After a long and trying fall semester, most students had already packed their suitcases and gone home for winter break. However, some would be leaving for a different reason.
On a freezing cold morning in December, hearts were warm as 400 students, their families, university faculty and honored guests sat in the Talmadge L. Hill Field House with anticipation of participating in and witnessing the rights of passage that is graduation. The room filled quickly with lively spectators, excited to see their loved ones honored with diplomas. Outside, flowers were being sold for the ones who forgot in the midst of all the excitement. December 18, 2015 marked the third Winter Commencement Exercise at Morgan State University. It also marked the fifty years that have passed since the Voting Rights Act was signed by President Lyndon B. Johnson on August 6, 1965.
Before the students in the field house could be officially become alumni, they first had to recognize some of the students and civil rights leaders that had come before them. The keynote speaker for the ceremony was civil rights activist, Baptist minister and politician Rev. Jesse L. Jackson Sr., who gave an inspiring speech entitled, “From Freedom to Equality; Containment to Development”. With eyes locked in with engagement and hearts overflowing with pride, the audience chanted the words, “I am somebody” in unison with Rev. Jackson.
In his speech, he went on to say that America is four years away from the 400 year anniversary since millions of Africans were shipped to the New World as part of the Atlantic Slave Trade and how, even though they were freed from slavery, the march towards equality continues in America.
“You are all called to serve and to advance change towards the goal of equal protection and equal opportunity to pursue justice and mercy,” Jackson said, “We are all neighbors with many languages with one message – human rights for all human beings, measured by one yardstick.”
Almost 60 years ago, Autherine Juanita Lucy Foster fought for one of the most fundamental human rights of all, which is the right to an education. She was the first African American to be admitted to a white public school in Alabama and to the University of Alabama. In 1956, after three years of court battles, Foster became one of America’s early pioneers in the fight to dismantle the system that had segregated the nation for years. It was important to President David Wilson that the audience met Foster and heard her story.

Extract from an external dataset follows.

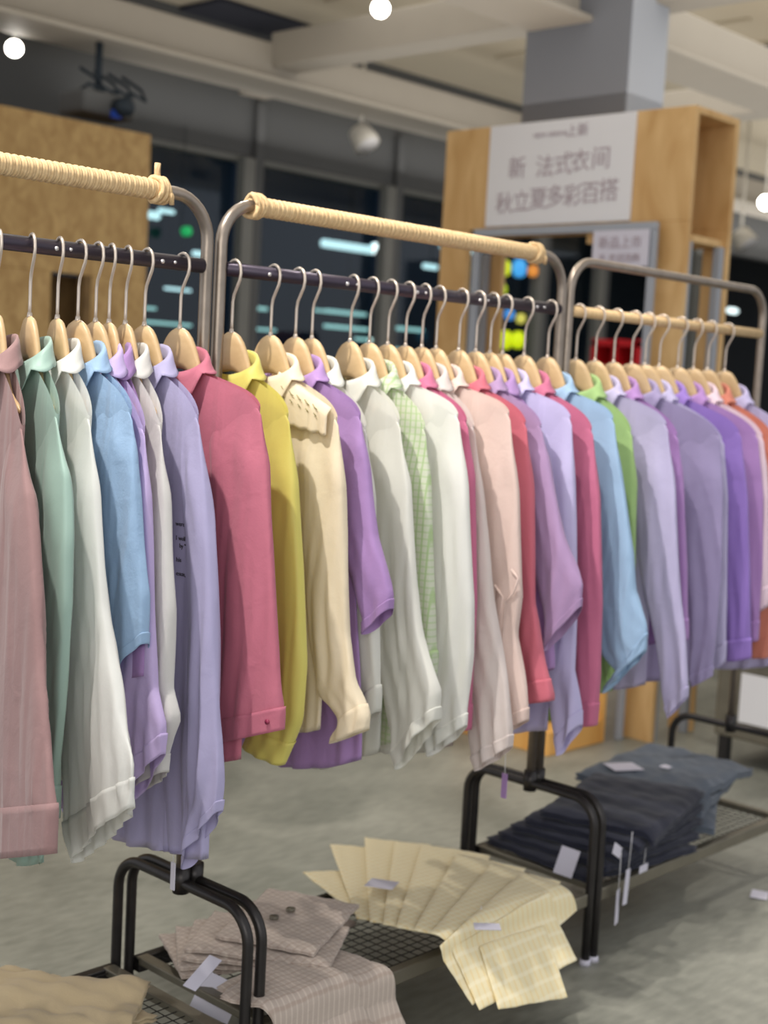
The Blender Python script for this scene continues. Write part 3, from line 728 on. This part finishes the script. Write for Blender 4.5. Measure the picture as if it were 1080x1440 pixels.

“Her role in history is too important for the younger generation not to know who she is,” President Wilson said.
Foster was presented with an honorary Doctor of Public Service degree for being the “incredible trailblazer” that she was. In her acceptance speech, Foster mentioned that she had been offered doctorates in the past from other universities, but she refused them all. It was a connection, formed by community that made her have a change of heart.
“When Dr. Wilson talked to me, he told me he was from a place that’s very dear and near to my community, then I said, ‘Well I’ll have to go’,” Foster said with a sweet smile, “If a member of Marengo County would like for me to accept the doctorate, I’m going to accept it.”
Wilson grew up in Marengo County in Alabama and has known about the story of Foster’s brave decision to stand up for her right to an equal education since he was eight years-old.
“I convinced her that there were so many individuals here on the East Coast who did not understand that the movement to integrate traditionally white institutions in America started with her,” President Wilson said.
Morgan students also collectively played a pivotal role in the early onset of the Civil Rights Movement. Years before the world became familiar with the sit-ins in Greensboro, North Carolina, there were sit-ins happening in Baltimore, Maryland. Many Morgan State College students
orchestrated and participated in the peaceful protests and displays of civil disobedience that occurred during the years 1947-1963. Their actions later led to the desegregation of Ford’s Theatre in the 40s, Read’s Drugstore in the 50s, and Northwood Shopping Center’s Rooftop Restaurant in the 60s.
On a day that most college graduates would feel belonged to them, the venue was filled with a humbling silence followed by a roaring applause after they were introduced to the students that came before them and inevitably fought for them in united efforts to attain equality. This group is known as the Morgan Student Civil Rights Pioneers and awarded them,as a group, honorary doctorate degrees in Law.
“Our students who graduated today and the students who are at Morgan, and the students who will come to Morgan in the future, must understand the role that the Morgan Student Civil Rights Pioneers played in advancing the cause for civil rights and inclusion and human rights in this country,” President Wilson said after the commencement ended.